A daring, brave effort. Read on.
The Daily Beast, by CHALAINE CHANG
A Cairo theater group is breaking taboos with a daring series of sketches that tackle dating, sex, and sexual harassment in Egypt today.A naked mannequin stands center stage. Clothing is strewn across black plastic crates that lay haphazardly on the floor. Two actresses are the only variables in the simply-staged bedroom.
One woman stands with a strip of bright red tape across her shoulders, with another strip just above her knees. She announces that “This is the space that is off-limits” to her boyfriend. As she moves through her monologue, the two strips move as well—one migrates across her breasts, while the other slides to her mid-thigh. Continuously they move closer together, until they overlap, and the space disappears completely.
“How can we be expected to like sex when we’re taught our whole lives that it’s something vulgar and disrespected?” the actress asks.
A tennis match of monologues ensues between the two actresses as they discuss the challenges women face in regards to relationships, reputation, and marriage. The fact that parents and teachers are too embarrassed to discuss sex; that they feel pressure from boyfriends to engage in sexual relationships; and that if they do, they risk their virginal “marriageability” —an expectation they are constantly reminded that needs to be fulfilled.

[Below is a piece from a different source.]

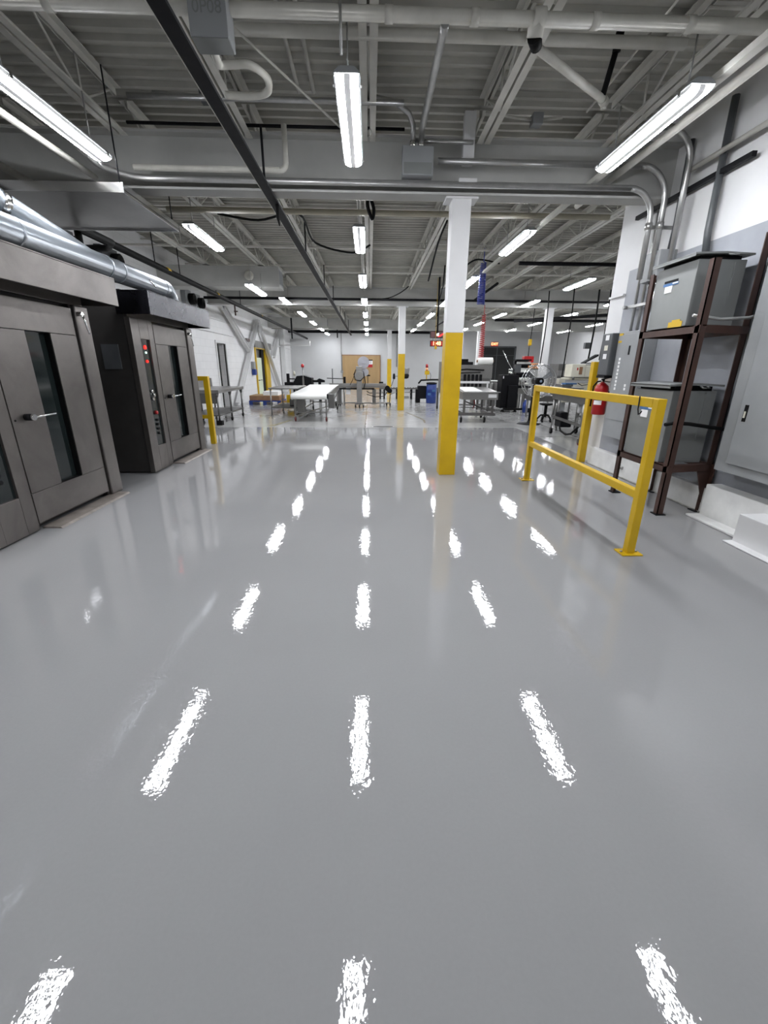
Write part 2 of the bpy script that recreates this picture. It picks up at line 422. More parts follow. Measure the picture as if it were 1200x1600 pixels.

The monologues are the centerpiece of “Stories from Women of Egypt” —the latest edition from the local theater group Bussy—which premiered on December 4th in an independent theater in downtown Cairo. The show is a collage of anecdotes from different women, performed by Sondos Shayabek and Mona El Shimi. Staged as if they are having a dialogue, the actresses perform separate monologues that are woven around one another, forming mini-testimonies about body image and society’s perception of women in Egypt.
Bussy was conceived as a project at the American University of Cairo in 2006, lead by two students who decided to direct a program of monologues concerning the experiences of women living Egypt. In its inception, Bussy largely consisted of stories generated by the student body. The following year, it expanded its scope and transitioned from being a campus-centric project to one that would reach a broader range of spectators. Wanting the project to be more than just Egypt’s version of the “Vagina Monologues,” the directors strived to make the project “personal and local.”
They made an open call for stories from women—cutting across the economic and social lines that are deeply engraved in Egyptian society—to accurately portray the diversity of ‘womanhood’ experienced in Egypt today. Indeed, one of Bussy’s aims to “ let people write for themselves, instead of being written for.” In other performances by the troupe, storytellers have the option of performing their own pieces, or of having an actor relay their anecdote to the crowd.
Bussy’s shows have featured monologues and short skits on pre-marital sex, the pressure of getting married, female circumcision, divorce, body image, sexual harassment, and abortion. The project uses the stage as a public sphere to raise the conversation on controversial topics that often remain muted in Egyptian society. As with most taboo-breakers, Bussy has had its detractors, with some viewers purportedly telling the directors that they “can’t talk about these things”. But for the most part, the shows have been commended by audiences for broaching prohibited topics and for speaking honestly about women’s experiences, specifically concerning sexuality and harassment. In a country deemed as the worst Arab country in which to be a woman, the discussion surely merits being raised.